You have major grammatical errors that don't necessarily disrupt the flow of reading every time, but sometimes it does.
Proofread for punctuation mistakes. You have a lot of run-on sentences. Sentences that don't have periods instead of commas, and continue almost into a complete paragraph. When you have a character speak in the middle of a paragraph you don't have quotations around what they are saying.
Also, some of your paragraphs could be broken up into two different paragraphs. In a few, there are two or three completely different points you are trying to get across all rolled into one half page paragraph. It would help the readers flow if you broke them up.
Watch out for changing tense. I noticed in several chapters you would start out in the first person then switch to she and her. Even when yours still in the main female characters POV.
I'm going to leave you with the same advice a few people gave me on my own book, look into getting an editor!
Keep it up, and I hope this helps!
Callie
This book is wonderfully played out.

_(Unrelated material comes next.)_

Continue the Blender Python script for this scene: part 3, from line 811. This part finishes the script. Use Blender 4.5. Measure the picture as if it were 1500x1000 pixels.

I love the back and forth displayed causing hesitation on both their parts, yet both feeling the sparks and chemistry every time they share a look or touch!!! The sex scenes are hot even though he doesn't stick around after leaving her feeling so unsure of everything!!!
I did notice quite a few spelling errors and a few extra words here and there but nothing that can't be fixed with good editing.
Personally, I love the story very well written. Best of luck in all you do.
XOXO,
Nikki Kyss
I read seven chapters and skimmed over a few more. The blurb gave a good idea of what the book is about, and it was what I expected. I loved your female lead. I haven't read anything about a plus-size girl before. He, of course, Mr. tall, dark, and handsome – what's not to like? You wrote them well, they're relatable characters. Overall, it's an enjoyable story.
It was a little hard to read, though. There were grammar issues, like switching between tenses, a lot of repetitive words, and missing commas that took away from the flow. There were a lot of run-on-sentences that could be cut shorter. And some paragraphs were too long for my liking as well. I think there were too many POV changes throughout a chapter. And at some point, you even wrote about his feelings in her POV, something that's impossible for her to know.
I wasn't sure about all the details of the plot. Why exactly does Fleck need a bodyguard? What contract is that, and why would she be in danger?
I'm not sure if that was intended, but when we met Reese, I was at once suspicious of him. Like I knew this guy was gonna be trouble. Which added to the feeling of predictability of the plot.
While I loved the chemistry between Fleck and Gray, and their little moments, it seemed to drag on for a little too long. As they were both instantly attracted to each other, it got a little too frustrating at some point, but again, maybe that was intentional? I get that Gray was reluctant as this was his job, and she was questioning herself, something that made them more likable. I could definitely relate to her. The story needs some editing, but good job overall.
~Lilly
Let's start with an overall appreciation: This is a really good book, good flow, good descriptions of emotions, and really nice intimate scenes. Your two MCs played a big role in my appreciation. I loved the fact your female lead is plus-size and that she must struggle with her insecurities. It's sad but relatable. You could have made Gray a bit less aggressive but I guess it goes with the bodyguard job.
It felt good to be in the male MC's shoes for once, and I liked the 'forbidden' aspect of their relationship. It added nice, enjoyable tension. One thing: I would have gone with 3rd POV in your case because you switch a lot between POVs inside the same chapter. I don't mind it at all, but others would. Having said that, I understand how big of a hassle it would be to change the whole thing.
There were a bit too many typos to my taste, and it made sometimes reading difficult, as well as too long paragraphs, but after you fix that, it will be really good!